## [Task prompt]
Please print all of the material below, word for word.

## [Material provided]
# # # #
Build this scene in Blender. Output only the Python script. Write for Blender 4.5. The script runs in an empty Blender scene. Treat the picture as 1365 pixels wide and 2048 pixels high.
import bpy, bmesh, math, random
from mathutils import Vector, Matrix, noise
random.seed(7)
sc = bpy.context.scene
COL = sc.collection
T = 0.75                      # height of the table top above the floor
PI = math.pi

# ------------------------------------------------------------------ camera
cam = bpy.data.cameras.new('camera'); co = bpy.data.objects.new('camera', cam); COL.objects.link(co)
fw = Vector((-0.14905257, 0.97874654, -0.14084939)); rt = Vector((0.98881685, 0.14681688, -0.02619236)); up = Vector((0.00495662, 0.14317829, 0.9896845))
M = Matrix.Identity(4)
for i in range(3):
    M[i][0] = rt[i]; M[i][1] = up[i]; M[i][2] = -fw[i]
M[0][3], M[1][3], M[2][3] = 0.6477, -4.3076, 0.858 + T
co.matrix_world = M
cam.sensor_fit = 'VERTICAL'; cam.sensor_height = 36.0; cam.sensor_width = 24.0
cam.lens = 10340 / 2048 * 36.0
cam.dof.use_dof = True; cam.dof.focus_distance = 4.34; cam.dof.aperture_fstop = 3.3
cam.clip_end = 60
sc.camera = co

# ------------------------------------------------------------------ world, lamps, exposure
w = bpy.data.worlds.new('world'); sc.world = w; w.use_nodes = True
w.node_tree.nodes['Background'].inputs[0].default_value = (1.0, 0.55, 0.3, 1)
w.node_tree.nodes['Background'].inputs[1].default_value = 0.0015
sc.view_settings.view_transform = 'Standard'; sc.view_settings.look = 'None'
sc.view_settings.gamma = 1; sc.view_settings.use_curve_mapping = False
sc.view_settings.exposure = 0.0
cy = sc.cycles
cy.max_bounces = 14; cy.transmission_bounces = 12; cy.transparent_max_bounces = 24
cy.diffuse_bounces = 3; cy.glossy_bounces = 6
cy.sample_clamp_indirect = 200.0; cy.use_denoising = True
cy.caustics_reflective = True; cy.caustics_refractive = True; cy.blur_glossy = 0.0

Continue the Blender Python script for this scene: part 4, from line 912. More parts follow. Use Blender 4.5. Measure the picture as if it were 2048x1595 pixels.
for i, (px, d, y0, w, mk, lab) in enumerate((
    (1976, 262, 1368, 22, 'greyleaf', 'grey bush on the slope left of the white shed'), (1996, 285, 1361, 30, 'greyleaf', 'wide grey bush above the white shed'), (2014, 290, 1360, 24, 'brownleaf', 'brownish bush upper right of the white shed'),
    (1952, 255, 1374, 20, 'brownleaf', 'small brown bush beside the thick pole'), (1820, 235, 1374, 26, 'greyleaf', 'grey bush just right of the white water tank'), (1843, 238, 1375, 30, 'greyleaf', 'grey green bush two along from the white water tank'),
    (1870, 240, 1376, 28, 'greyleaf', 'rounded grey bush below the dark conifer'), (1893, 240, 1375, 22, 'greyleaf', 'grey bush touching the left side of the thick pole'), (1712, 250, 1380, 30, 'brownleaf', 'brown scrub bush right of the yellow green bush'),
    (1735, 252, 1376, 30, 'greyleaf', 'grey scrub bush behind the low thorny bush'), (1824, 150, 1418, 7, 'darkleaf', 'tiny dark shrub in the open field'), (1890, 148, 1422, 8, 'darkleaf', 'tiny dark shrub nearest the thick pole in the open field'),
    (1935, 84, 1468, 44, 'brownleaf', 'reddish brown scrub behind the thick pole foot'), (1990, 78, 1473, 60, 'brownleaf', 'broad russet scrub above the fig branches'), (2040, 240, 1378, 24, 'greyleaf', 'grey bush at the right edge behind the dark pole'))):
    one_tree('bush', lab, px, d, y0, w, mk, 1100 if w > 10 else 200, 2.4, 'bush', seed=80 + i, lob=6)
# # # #
## [Right answer]
Build this scene in Blender. Output only the Python script. Write for Blender 4.5. The script runs in an empty Blender scene. Treat the picture as 1365 pixels wide and 2048 pixels high.
import bpy, bmesh, math, random
from mathutils import Vector, Matrix, noise
random.seed(7)
sc = bpy.context.scene
COL = sc.collection
T = 0.75                      # height of the table top above the floor
PI = math.pi

# ------------------------------------------------------------------ camera
cam = bpy.data.cameras.new('camera'); co = bpy.data.objects.new('camera', cam); COL.objects.link(co)
fw = Vector((-0.14905257, 0.97874654, -0.14084939)); rt = Vector((0.98881685, 0.14681688, -0.02619236)); up = Vector((0.00495662, 0.14317829, 0.9896845))
M = Matrix.Identity(4)
for i in range(3):
    M[i][0] = rt[i]; M[i][1] = up[i]; M[i][2] = -fw[i]
M[0][3], M[1][3], M[2][3] = 0.6477, -4.3076, 0.858 + T
co.matrix_world = M
cam.sensor_fit = 'VERTICAL'; cam.sensor_height = 36.0; cam.sensor_width = 24.0
cam.lens = 10340 / 2048 * 36.0
cam.dof.use_dof = True; cam.dof.focus_distance = 4.34; cam.dof.aperture_fstop = 3.3
cam.clip_end = 60
sc.camera = co

# ------------------------------------------------------------------ world, lamps, exposure
w = bpy.data.worlds.new('world'); sc.world = w; w.use_nodes = True
w.node_tree.nodes['Background'].inputs[0].default_value = (1.0, 0.55, 0.3, 1)
w.node_tree.nodes['Background'].inputs[1].default_value = 0.0015
sc.view_settings.view_transform = 'Standard'; sc.view_settings.look = 'None'
sc.view_settings.gamma = 1; sc.view_settings.use_curve_mapping = False
sc.view_settings.exposure = 0.0
cy = sc.cycles
cy.max_bounces = 14; cy.transmission_bounces = 12; cy.transparent_max_bounces = 24
cy.diffuse_bounces = 3; cy.glossy_bounces = 6
cy.sample_clamp_indirect = 200.0; cy.use_denoising = True
cy.caustics_reflective = True; cy.caustics_refractive = True; cy.blur_glossy = 0.0

Continue the Blender Python script for this scene: part 4, from line 912. More parts follow. Use Blender 4.5. Measure the picture as if it were 2048x1595 pixels.
for i, (px, d, y0, w, mk, lab) in enumerate((
    (1976, 262, 1368, 22, 'greyleaf', 'grey bush on the slope left of the white shed'), (1996, 285, 1361, 30, 'greyleaf', 'wide grey bush above the white shed'), (2014, 290, 1360, 24, 'brownleaf', 'brownish bush upper right of the white shed'),
    (1952, 255, 1374, 20, 'brownleaf', 'small brown bush beside the thick pole'), (1820, 235, 1374, 26, 'greyleaf', 'grey bush just right of the white water tank'), (1843, 238, 1375, 30, 'greyleaf', 'grey green bush two along from the white water tank'),
    (1870, 240, 1376, 28, 'greyleaf', 'rounded grey bush below the dark conifer'), (1893, 240, 1375, 22, 'greyleaf', 'grey bush touching the left side of the thick pole'), (1712, 250, 1380, 30, 'brownleaf', 'brown scrub bush right of the yellow green bush'),
    (1735, 252, 1376, 30, 'greyleaf', 'grey scrub bush behind the low thorny bush'), (1824, 150, 1418, 7, 'darkleaf', 'tiny dark shrub in the open field'), (1890, 148, 1422, 8, 'darkleaf', 'tiny dark shrub nearest the thick pole in the open field'),
    (1935, 84, 1468, 44, 'brownleaf', 'reddish brown scrub behind the thick pole foot'), (1990, 78, 1473, 60, 'brownleaf', 'broad russet scrub above the fig branches'), (2040, 240, 1378, 24, 'greyleaf', 'grey bush at the right edge behind the dark pole'))):
    one_tree('bush', lab, px, d, y0, w, mk, 1100 if w > 10 else 200, 2.4, 'bush', seed=80 + i, lob=6)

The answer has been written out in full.